ROWS:
------------------------------

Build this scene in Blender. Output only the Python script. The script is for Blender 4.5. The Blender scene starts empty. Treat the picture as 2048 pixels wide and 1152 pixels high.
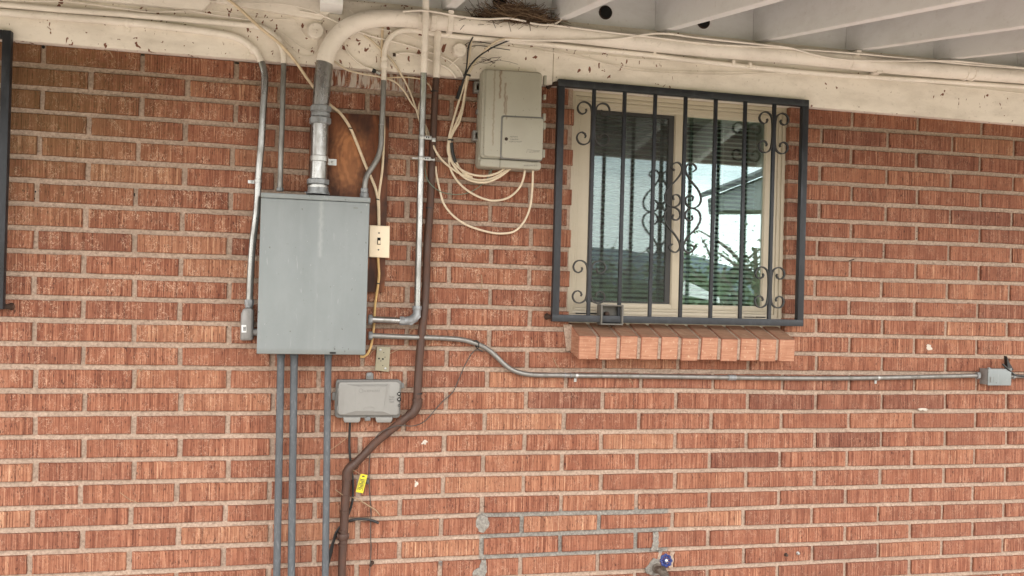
import bpy, bmesh, math, random
from mathutils import Vector, Matrix, noise
random.seed(7)
R = math.radians
S = bpy.context.scene
COL = S.collection

# ------------------------------------------------------------------ camera, sky, sun, exposure
W, H, F = 2048.0, 1152.0, 1700.0
YAW, PIT, ROL, D = -0.22331, 0.00446, 0.02704, 3.09368
cy, sy, cp, sp = math.cos(YAW), math.sin(YAW), math.cos(PIT), math.sin(PIT)
FW = Vector((-sy*cp, cy*cp, sp)); RT = Vector((cy, sy, 0)); UP = RT.cross(FW)
cr, sr = math.cos(ROL), math.sin(ROL)
RT2 = cr*RT + sr*UP; UP2 = -sr*RT + cr*UP
CAMP = Vector((0, -D, 0))
cam = bpy.data.cameras.new('camera'); camo = bpy.data.objects.new('camera', cam); COL.objects.link(camo)
M3 = Matrix((RT2, UP2, -FW)).transposed()
camo.matrix_world = Matrix.Translation(CAMP) @ M3.to_4x4()
cam.sensor_width = 36; cam.lens = 36*F/W; cam.clip_end = 5000; cam.clip_start = .05
S.camera = camo

SUN_EL, SUN_AZ = R(52), R(118)          # the sun stands high behind the house roof; azimuth counted from +X
wd = bpy.data.worlds.new('World'); S.world = wd; wd.use_nodes = True
wn, wl = wd.node_tree.nodes, wd.node_tree.links
wn.clear()
wo = wn.new('ShaderNodeOutputWorld'); bg = wn.new('ShaderNodeBackground')
sky = wn.new('ShaderNodeTexSky'); sky.sky_type = 'NISHITA'; sky.sun_disc = False
sky.sun_elevation = SUN_EL; sky.sun_rotation = math.pi/2 - SUN_AZ
sky.air_density = 1.2; sky.dust_density = 2.0
tc = wn.new('ShaderNodeTexCoord'); mp = wn.new('ShaderNodeMapping'); mp.inputs['Scale'].default_value = (1, 1, 3.2)
nz = wn.new('ShaderNodeTexNoise'); nz.inputs['Scale'].default_value = 2.6; nz.inputs['Detail'].default_value = 7; nz.inputs['Roughness'].default_value = .6
rp = wn.new('ShaderNodeValToRGB'); rp.color_ramp.elements[0].position = .36; rp.color_ramp.elements[1].position = .55
rp.color_ramp.elements[0].color = (.42, .42, .42, 1)
mx = wn.new('ShaderNodeMix'); mx.data_type = 'RGBA'; mx.inputs['B'].default_value = (15, 14.6, 14.0, 1)
wl.new(tc.outputs['Generated'], mp.inputs['Vector']); wl.new(mp.outputs['Vector'], nz.inputs['Vector'])
wl.new(nz.outputs['Fac'], rp.inputs['Fac']); wl.new(rp.outputs['Color'], mx.inputs['Factor'])
wl.new(sky.outputs['Color'], mx.inputs['A']); wl.new(mx.outputs['Result'], bg.inputs['Color'])
bg.inputs['Strength'].default_value = .15
wl.new(bg.outputs['Background'], wo.inputs['Surface'])

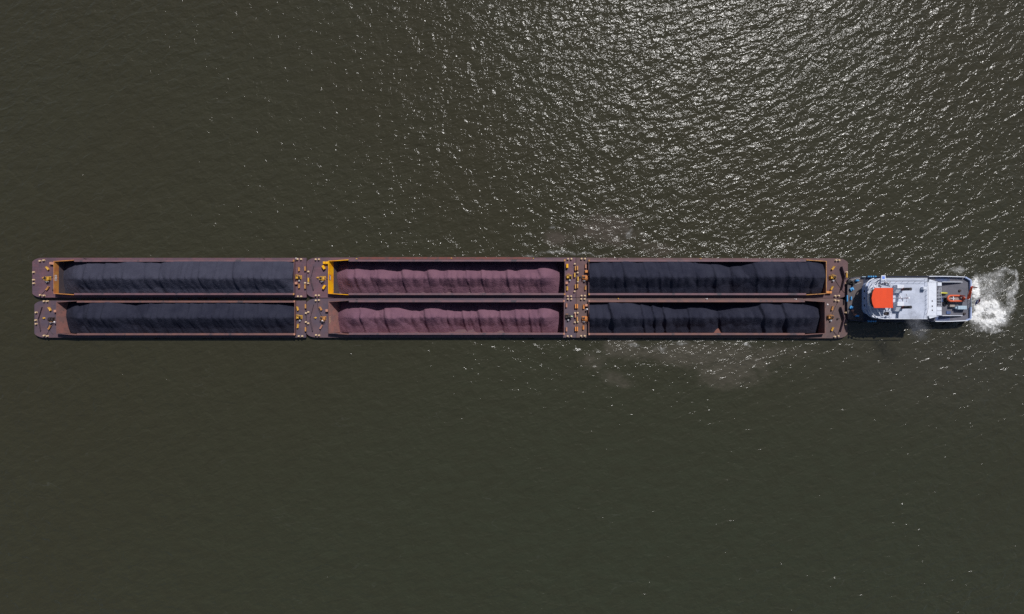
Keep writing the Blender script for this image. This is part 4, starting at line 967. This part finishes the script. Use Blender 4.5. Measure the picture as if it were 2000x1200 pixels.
foam('foam', 'white churned propeller wash spreading behind the tug stern',
     [(1903, 552, 9, 13, .95), (1905, 572, 9, 13, .9), (1915, 598, 20, 16, 1.0), (1940, 602, 20, 13, .95), (1952, 616, 13, 14, .85), (1932, 628, 22, 9, .9), (1908, 620, 13, 12, .8),
      (1940, 565, 34, 24, .42), (1925, 545, 20, 12, .25), (1950, 538, 14, 7, .4), (1968, 528, 14, 6, .4), (1983, 532, 6, 7, .38), (1986, 548, 5, 12, .38), (1980, 565, 8, 16, .42), (1978, 590, 8, 16, .42), (1970, 608, 10, 12, .38), (1960, 630, 14, 8, .3), (1925, 643, 26, 7, .4), (1950, 647, 20, 4, .3)], 1893, 1998, 515, 660)
foam('foam', 'thin streaks of froth on the water above the tug, beside its hull', [(1868, 526, 14, 5, .42), (1875, 532, 8, 5, .35), (1850, 515, 10, 4, .3)], 1825, 1895, 502, 538, .04, .08, 25)
foam('foam', 'scattered froth beside the lower barge edge', [(1455, 671, 8, 4, .45), (1465, 676, 5, 3, .3), (1290, 680, 12, 8, .33), (1240, 674, 16, 4, .3), (1330, 668, 16, 4, .3)], 1180, 1500, 662, 730, .04, .06, 35)
foam('foam', 'thin froth along the upper edge of the middle barge', [(1085, 495, 40, 4, .36), (1150, 497, 30, 3, .3), (1082, 443, 8, 4, .33), (1030, 500, 20, 3, .3), (1230, 455, 10, 12, .3)], 1000, 1270, 432, 502, .04, .06, 45)

# ------------------------------------------------------------------ exhaust smoke
sm = bpy.data.materials.new('smoke'); sm.use_nodes = True; t = sm.node_tree; t.nodes.remove(t.nodes['Principled BSDF']); b = NB(t)
pv = b.n('ShaderNodeVolumePrincipled'); pv.inputs['Color'].default_value = (.55, .55, .60, 1)
v = b.coord(); PUFF = ((1779, 606, 10.9, .7), (1780, 611, 10.9, 1.0), (1783, 618, 10.7, 1.4), (1787, 627, 10.3, 1.8), (1792, 637, 9.7, 2.1), (1796, 648, 9.0, 2.2))
fall = None
for (px, py, z, r) in PUFF:
    x, y = W(px, py, z); d = b.n('ShaderNodeVectorMath', operation='DISTANCE'); b.l(v, d.inputs[0]); d.inputs[1].default_value = (x, y, z)
    g = b.m('EXPONENT', b.m('MULTIPLY', b.m('POWER', b.m('DIVIDE', d.outputs['Value'], r*.8), 2.0), -1.0)); g = b.m('MULTIPLY', g, min(1.0, 1.1/r))
    fall = g if fall is None else b.m('ADD', fall, g)
b.l(b.m('MULTIPLY', fall, b.ramp(b.noise(v, .6, 4, .6, .8), .38, .68, .02, .42)), pv.inputs['Density']); b.l(pv.outputs[0], t.nodes['Material Output'].inputs['Volume'])
bm_ = bmesh.new()
for (px, py, z, r) in [(a_, b__, c__, d__*1.5) for a_, b__, c__, d__ in PUFF]:
    x, y = W(px, py, z); bmesh.ops.create_icosphere(bm_, subdivisions=3, radius=r, matrix=Matrix.Translation((x, y, z)))
me = bpy.data.meshes.new('exhaust_smoke'); bm_.to_mesh(me); bm_.free()
ob = bpy.data.objects.new('exhaust_smoke', me); COL.objects.link(ob)
rm = ob.modifiers.new('r', 'REMESH'); rm.mode = 'VOXEL'; rm.voxel_size = .25
ev = bpy.data.meshes.new_from_object(ob.evaluated_get(bpy.context.evaluated_depsgraph_get())); bpy.data.objects.remove(ob)
ev.materials.clear(); ev.materials.append(sm); ev.name = 'exhaust_smoke'
o = link('exhaust_smoke', ev); tag(o, 'faint grey exhaust smoke drifting from the lower funnel over the side', 'smoke', None, 'stuff')
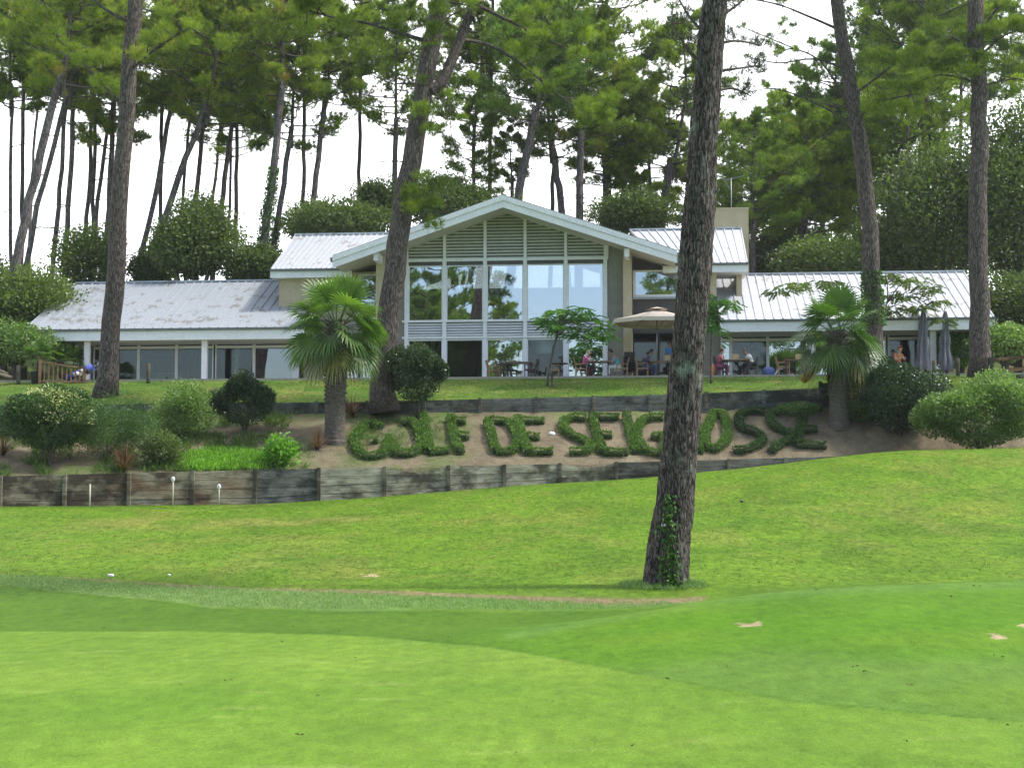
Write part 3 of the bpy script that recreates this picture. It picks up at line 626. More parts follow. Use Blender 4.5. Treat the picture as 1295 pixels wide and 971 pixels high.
# --- wings
wye, wyr = -2.0, 4.3
def wing(x0, x1, ze, zr, n, m): return seamroof(x0, x1, wye, ze, x0, x1, wyr, zr, n, m, .42)
lx0, lx1 = BX(30, wye, 418), BX(384, wye, 412); zel = BZ(415.5, 200, wye); zrl = BZ(357, 240, wyr)
rx0, rx1 = BX(911, wye, 404), BX(1257, wye, 400); zer = BZ(403, 1080, wye); zrr = BZ(346, 1080, wyr)
rl = wing(lx0, lx1, zel, zrl, 30, 'roof_worn'); rl['label'] = 'seamed metal roof with brown lichen blotches'
rr = wing(rx0, rx1, zer, zrr, 30, 'roof')
for x0, x1, ze, zr in ((lx0, lx1, zel, zrl), (rx0, rx1, zer, zrr)):   # gable triangles and rear walls
    for x in (x0+1.9 if x0 < 0 else x1-1.9,):
        part('gable_wall', MB().hexa([(x,.35,0),(x+.2,.35,0),(x+.2,2*wyr-.3,0),(x,2*wyr-.3,0),(x,.35,ze),(x+.2,.35,ze),(x+.2,2*wyr-.3,ze-.1),(x,2*wyr-.3,ze-.1)]).add([(x,wye+.3,ze),(x,wyr,zr-.2),(x,2*wyr-wye-.3,ze),(x+.2,wye+.3,ze),(x+.2,wyr,zr-.2),(x+.2,2*wyr-wye-.3,ze)], [(0,1,2),(5,4,3),(0,3,4,1),(1,4,5,2)]), 'white')
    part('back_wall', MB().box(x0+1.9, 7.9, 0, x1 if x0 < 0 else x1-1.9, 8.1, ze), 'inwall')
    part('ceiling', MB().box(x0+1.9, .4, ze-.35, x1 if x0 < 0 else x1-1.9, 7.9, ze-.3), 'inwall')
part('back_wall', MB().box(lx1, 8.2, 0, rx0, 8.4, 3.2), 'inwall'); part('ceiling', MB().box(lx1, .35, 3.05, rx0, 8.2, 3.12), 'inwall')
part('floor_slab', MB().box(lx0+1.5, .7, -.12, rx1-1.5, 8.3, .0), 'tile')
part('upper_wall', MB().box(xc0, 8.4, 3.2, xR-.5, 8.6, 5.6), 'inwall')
# wing columns
for px, ly in ((110.5, -1.6), (259, -1.6), (1180, -1.6), (1026.5, -1.6)):
    x = BX(px, ly); part('column', MB().box(x-.13, ly-.1, 0, x+.13, ly+.1, (zel if x < 0 else zer)-.5), 'white')
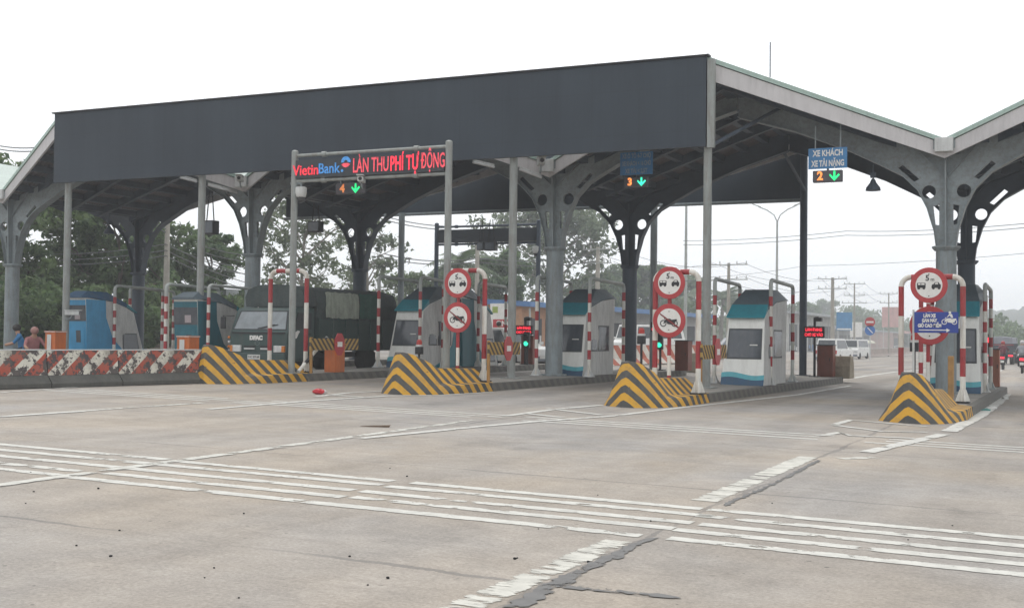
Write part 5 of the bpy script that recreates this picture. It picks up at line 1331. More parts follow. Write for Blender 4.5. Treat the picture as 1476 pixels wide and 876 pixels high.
# ------------------------------------------------------------------ vehicles
CARGLASS = glass('car_glass', (.03, .038, .045), .06)
TAIL = mat('tail_lens', (.45, .02, .02), .25, .1, 8)
VWHITE = mat('vehicle_white', (.72, .72, .70), .3, .05, 3, dirt=.2, dirtcol=(.4, .38, .34))
VGREY = mat('vehicle_grey', (.20, .22, .25), .3, .1, 3, dirt=.25)
VDARK = mat('vehicle_dark', (.035, .045, .06), .35, .1, 3, dirt=.3, dirtcol=(.10, .10, .09))
def car(name, label, cat, loc, rotz, L, W_, H, hood, paint, spare=False, group=None, wr=.33):
    """front towards local -y; hood: share of the length taken by the bonnet"""
    t = thing(name, label, cat, loc, rotz, group)
    belt = H*.56; hl = L*hood
    b = MB(); b.prism([(.04, .24), (0, .42), (.05, belt*.86), (hl*.9+.02, belt), (L-.06, belt), (L, belt*.7), (L-.03, .26)], 'x', -W_/2, W_/2); b.build('body', paint, t, bevel=.05)
    ws0 = hl*.85+.04; ws1 = ws0+(.22 if hood < .12 else .55); r1 = L-.30 if hood < .2 or spare else L-.6; r0 = L-.10
    A = [(-W_*.47, ws0, belt-.01), (W_*.47, ws0, belt-.01), (W_*.47, r0, belt-.01), (-W_*.47, r0, belt-.01)]
    B_ = [(-W_*.41, ws1, H), (W_*.41, ws1, H), (W_*.41, r1, H), (-W_*.41, r1, H)]
    b = MB(); b.hexa(A, B_); cb = b.build('cabin', paint, t, bevel=.04)
    def lerp(p, q, s_): return tuple(a+(c-a)*s_ for a, c in zip(p, q))
    def pane(i, j, out, m_=.12, nm='side_window'):
        a0, a1, b0, b1 = A[i], A[j], B_[i], B_[j]; o = Vector(out)*.012
        q = [lerp(lerp(a0, a1, m_*.6), lerp(b0, b1, m_*.6), .12), lerp(lerp(a0, a1, 1-m_*.6), lerp(b0, b1, 1-m_*.6), .12), lerp(lerp(a0, a1, 1-m_*.6), lerp(b0, b1, 1-m_*.6), .86), lerp(lerp(a0, a1, m_*.6), lerp(b0, b1, m_*.6), .86)]
        f = [tuple(Vector(p)+o) for p in q]; k = [tuple(Vector(p)-o) for p in q]
        g = MB(); g.hexa(f, k); g.build(nm, CARGLASS, cb)
    pane(0, 1, (0, -1, 0), nm='windscreen'); pane(3, 2, (0, 1, 0), nm='rear_window'); pane(1, 2, (1, 0, 0), .1); pane(0, 3, (-1, 0, 0), .1)
    for sg in (-1, 1):
        b = MB(); b.box((sg*W_*.38, .01, belt*.68), (W_*.18, .08, .13)); b.build('headlight', CHROME, t, bevel=.015)
        b = MB(); b.box((sg*W_*.44, L-.01, belt*.82), (W_*.09, .06, .26)); b.build('tail_light', TAIL, t)
        b = MB(); b.box((sg*W_*.56, ws0+.12, belt+.09), (.16, .08, .12)); b.build('mirror', paint, t)
        for y in (L*.19, L*.80): wheel(t, sg*(W_/2-.09), y, wr, .2)
    b = MB(); b.box((0, .0, .36), (W_*.96, .10, .2)); b.build('bumper', VGREY, t, bevel=.02); b = MB(); b.box((0, L, .36), (W_*.96, .10, .2)); b.build('bumper', VGREY, t, bevel=.02)
    b = MB(); b.box((0, -.06, .42), (.42, .012, .12)); b.build('number_plate', PAPER, t); b = MB(); b.box((0, L+.06, .46), (.42, .012, .12)); b.build('number_plate', PAPER, t)
    if spare:
        b = MB(); b.lathe([(.10, L), (.34, L), (.36, L+.05), (.36, L+.14), (.30, L+.18), (.24, L+.15)], 20, (0, 0, belt*.92), 0, 'y'); s_ = b.build('spare_wheel', RUBBER, t, smooth=True)
        b = MB(); b.lathe([(.24, L+.13), (.20, L+.16), (.06, L+.18)], 16, (0, 0, belt*.92), 0, 'y'); b.build('rim', GREYW, s_)
    return t
def gl(px, py): return GF(px, py)
q = gl(1198, 524); car('suv', 'white off-road car with spare wheel on its back driving away right of the brown cabinet', 'car', (q[0], q[1]-4.0, q[2]), 0.05+math.pi, 4.0, 1.62, 1.75, .28, VWHITE, True)
t = [o for o in bpy.data.objects if o.name == 'suv'][0]; t.rotation_euler = (0, 0, -0.12+math.pi); t.location = (q[0], q[1]+4.0, q[2]); t.scale = (.88, .88, .88)
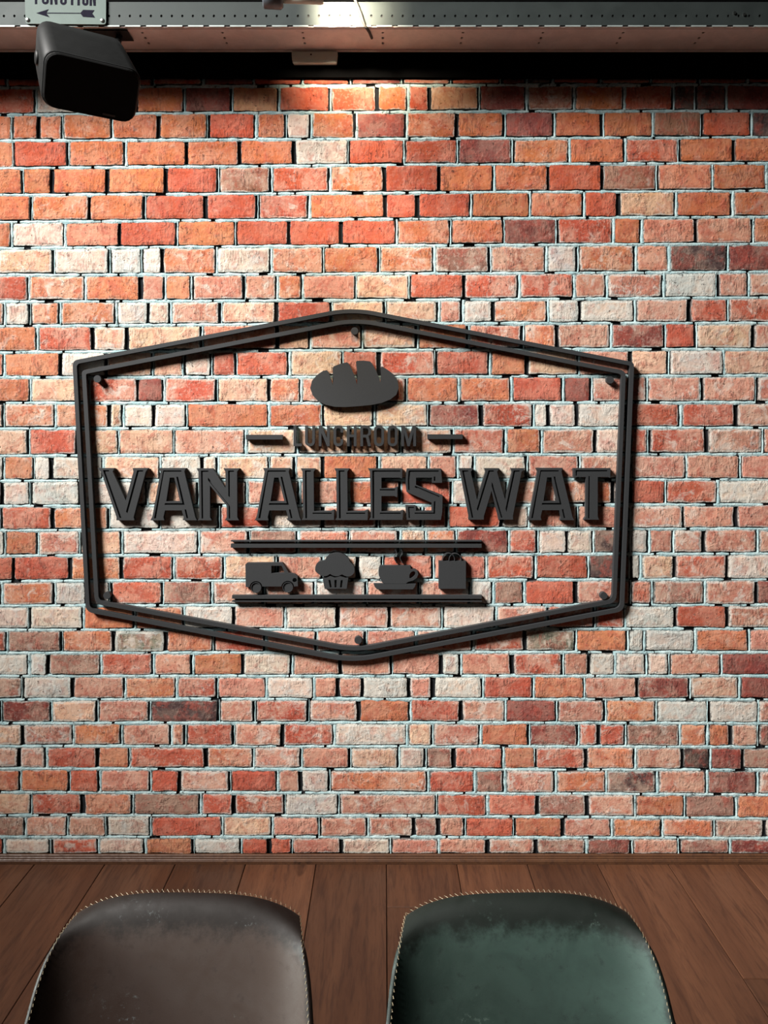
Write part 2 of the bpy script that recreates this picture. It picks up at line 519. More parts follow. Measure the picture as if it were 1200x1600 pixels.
order = sorted([i for i, q in enumerate(bricks) if not q[4]], key=lambda i: -px_area(*bricks[i][:3]))
single = set(order[:300])
RV, RF, RE, RT, RW = [], [], [], [], []
for i, (r, a, b, t, e) in enumerate(bricks):
    v, f, ed, tint, wear = brick_geo(r, a, b, t)
    if i in single:
        o = mesh('brick', v, f, M['brick'], wall)
        set_attrs(o.data, ed, [tint] * len(v), [wear] * len(v))
    else:
        n = len(RV); RV += v; RF += [tuple(k + n for k in q) for q in f]; RE += ed; RT += [tint] * len(v); RW += [wear] * len(v)
o = mesh('brick_field', RV, RF, M['brick'], wall); set_attrs(o.data, RE, RT, RW); tag(o, kind='stuff')

# mortar beads: pale strips lying in the joints, leaving dark crevices under the bricks
mv = MB()
J = random.uniform


def strip(cent, half, depth):
    """cent: list of pixel points, half: list of (up/left, down/right) offsets as pixel vectors"""
    n = len(cent); fr = []; bk = []
    for (x, y), (ax, ay), (bx, by) in [(c, h[0], h[1]) for c, h in zip(cent, half)]:
        p = at(x + ax, y + ay, D); q = at(x + bx, y + by, D)
        d = depth + J(-.0012, .0012)
        p.y = q.y = D + d
        m_ = (p + q) / 2; m_.y = D + d - .0015
        fr.append((p, m_, q))
    vs = []
    for p, m_, q in fr:
        pb = p.copy(); pb.y = D + .012; qb = q.copy(); qb.y = D + .012
        vs += [pb, p, m_, q, qb]
    fs = []
    for i in range(n - 1):
        for k in range(4):
            fs.append((i * 5 + k, (i + 1) * 5 + k, (i + 1) * 5 + k + 1, i * 5 + k + 1)[::-1])
    mv.add(vs, fs)


for r in range(1, len(T) - 1):
    x = -620
    while x < 1820:
        L = J(20, 170); cs = []; hs = []
        xx = x
        while xx < x + L:
            w = J(.7, 1.3)
            y = yrow(r, xx) + J(.5, .9)
            cs.append((xx, y)); hs.append(((0, -2.3 * w + J(-.5, .6)), (0, 3.0 * w + J(-.3, .5)))); xx += J(6, 11)
        if len(cs) > 1:
            hs[0] = ((0, -1.3), (0, 1.9)); hs[-1] = ((0, -1.3), (0, 1.9))
            strip(cs, hs, .0030)
        x = xx - 5 + (J(-3, 1) if random.random() < .80 else J(5, 14))
for r, xs in enumerate(joints):
    for x in xs:
        y0, y1 = yrow(r, x) + 1, yrow(r + 1, x) - 1
        q = random.random()
        if q < .22 or y1 - y0 < 12: 
            if y1 - y0 >= 12: continue
        wide = J(3.0, 5.4) if q > .5 else J(1.6, 2.6)
        off = J(.6, 1.8) if q > .3 else J(-1.8, -.6)
        cs = []; hs = []; n = 6
        for k in range(n):
            cs.append((x + off + J(-.5, .5), y0 + (y1 - y0) * k / (n - 1)))
            w = wide * J(.6, 1.2) / 2
            hs.append(((w, 0), (-w, 0)))
        strip(cs, hs, .0030)
o = mv.build('mortar', M['mortar'], wall); tag(o, kind='stuff')

# black painted fascia above the bricks
b = MB(); zf = at(600, 120.5, D - .012).z
b.box((-3.0, D - .012, zf), (3.0, D + .0085, 4.2))
tag(b.build('trim_1', M['black']), 'black painted band above the bricks', kind='structure')

# ------------------------------------------------------------------ floor, baseboard, ceiling
b = MB(); b.box((-3.0, -1.6, -.06), (3.0, D + .02, -.018))
floor = b.build('floor', M['gap']); tag(floor, 'brown wood plank floor', kind='structure')
PW = .2535; PL = 1.45
pm = {}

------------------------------

EXERCISE INSTRUCTIONS: Give again, exactly, the lines from the start of the data through the one holding "COL = S.collection"; omit the pictures.

ANSWER BELOW:
Build this scene in Blender. Output only the Python script. The script is for Blender 4.5. The Blender scene starts empty. Treat the picture as 2048 pixels wide and 1152 pixels high.
import bpy, bmesh, math, random
from mathutils import Vector, Matrix, noise
random.seed(7)
R = math.radians
S = bpy.context.scene
COL = S.collection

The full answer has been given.